New York college fires employees for including their pronouns in work emails

By India Today World Desk: A small New York Christian university fired two employees who refused to remove gender pronouns from their email signatures. The university’s move is being criticised by the alumini.

Raegan Zelaya and Shua Wilmot, residence hall directors at Houghton University, were fired from their positions after they put “she/her” and “he/him” in their signatures in April, reported The Independent.

In the termination letter to Zelaya, the school wrote it fired her shortly before the end of the semester “as a result of your refusal to remove pronouns in your email signature”. One other reason that the school gave for terminating her is that she criticised the decision in the student newspaper.

The termination letter is being circulated widely on social media.

A spokesperson for the university, which is affiliated with the conservative branch of the Methodist Church, told The New York Times on Friday that the school “has never terminated an employment relationship based solely on the use of pronouns in staff email signatures.”

The spokesperson added, “Over the past years, we’ve required anything extraneous be removed from email signatures, including Scripture quotes.”

Neither Zelaya nor Wilmot is transgender. The former residence hall directors said their decision to put the pronouns in their bios was meant both as a gesture of inclusivity, and because people often weren’t able to tell their genders from their first names over email.

Wilmot defended his decision in a Facebook post last month.

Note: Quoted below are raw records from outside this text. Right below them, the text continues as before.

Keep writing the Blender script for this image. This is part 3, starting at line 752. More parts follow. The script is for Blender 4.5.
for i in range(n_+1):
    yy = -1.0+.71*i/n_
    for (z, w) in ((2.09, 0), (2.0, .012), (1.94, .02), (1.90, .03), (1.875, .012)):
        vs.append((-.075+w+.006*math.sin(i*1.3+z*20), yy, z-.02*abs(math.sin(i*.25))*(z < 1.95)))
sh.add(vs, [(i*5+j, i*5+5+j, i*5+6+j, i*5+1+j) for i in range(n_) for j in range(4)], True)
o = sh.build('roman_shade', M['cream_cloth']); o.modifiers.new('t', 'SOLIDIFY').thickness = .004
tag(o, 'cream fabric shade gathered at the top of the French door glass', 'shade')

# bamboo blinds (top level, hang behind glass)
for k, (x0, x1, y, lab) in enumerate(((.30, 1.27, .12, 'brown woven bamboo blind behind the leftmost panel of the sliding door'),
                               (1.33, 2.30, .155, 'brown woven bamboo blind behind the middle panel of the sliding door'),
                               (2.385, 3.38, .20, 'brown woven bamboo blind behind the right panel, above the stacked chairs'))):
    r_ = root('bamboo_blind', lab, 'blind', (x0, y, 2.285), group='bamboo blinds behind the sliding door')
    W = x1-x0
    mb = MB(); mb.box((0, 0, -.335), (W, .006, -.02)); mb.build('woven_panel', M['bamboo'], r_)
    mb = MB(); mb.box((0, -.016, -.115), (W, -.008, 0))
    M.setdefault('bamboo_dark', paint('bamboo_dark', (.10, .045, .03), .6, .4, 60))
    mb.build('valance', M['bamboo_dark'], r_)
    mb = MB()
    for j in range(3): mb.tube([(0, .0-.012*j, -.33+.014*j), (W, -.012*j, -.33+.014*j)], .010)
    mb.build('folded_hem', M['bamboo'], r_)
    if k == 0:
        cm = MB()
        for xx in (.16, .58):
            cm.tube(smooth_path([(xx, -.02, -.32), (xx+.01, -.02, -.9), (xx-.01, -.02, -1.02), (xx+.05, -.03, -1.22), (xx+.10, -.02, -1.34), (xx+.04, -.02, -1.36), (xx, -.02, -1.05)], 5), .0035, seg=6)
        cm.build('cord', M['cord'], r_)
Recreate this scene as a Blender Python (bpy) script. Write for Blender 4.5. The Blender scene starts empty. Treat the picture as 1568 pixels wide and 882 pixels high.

“I would just like to express how profoundly grateful I am to have enough privilege to stand up for truth and justice at the expense of a job,” he wrote. “If any of you are ever in a position where you believe your employer is asking you to do something unjust or unethical, please reach out to me and others for encouragement and empowerment,” wrote Wilmot in a Facebook post.

An April open letter from Houghton University alumni, with nearly 600 signatures, criticised the firings as part of what they saw as a broader turn at the school against multiculturalism, highlighting the recent closure of a multicultural student centre.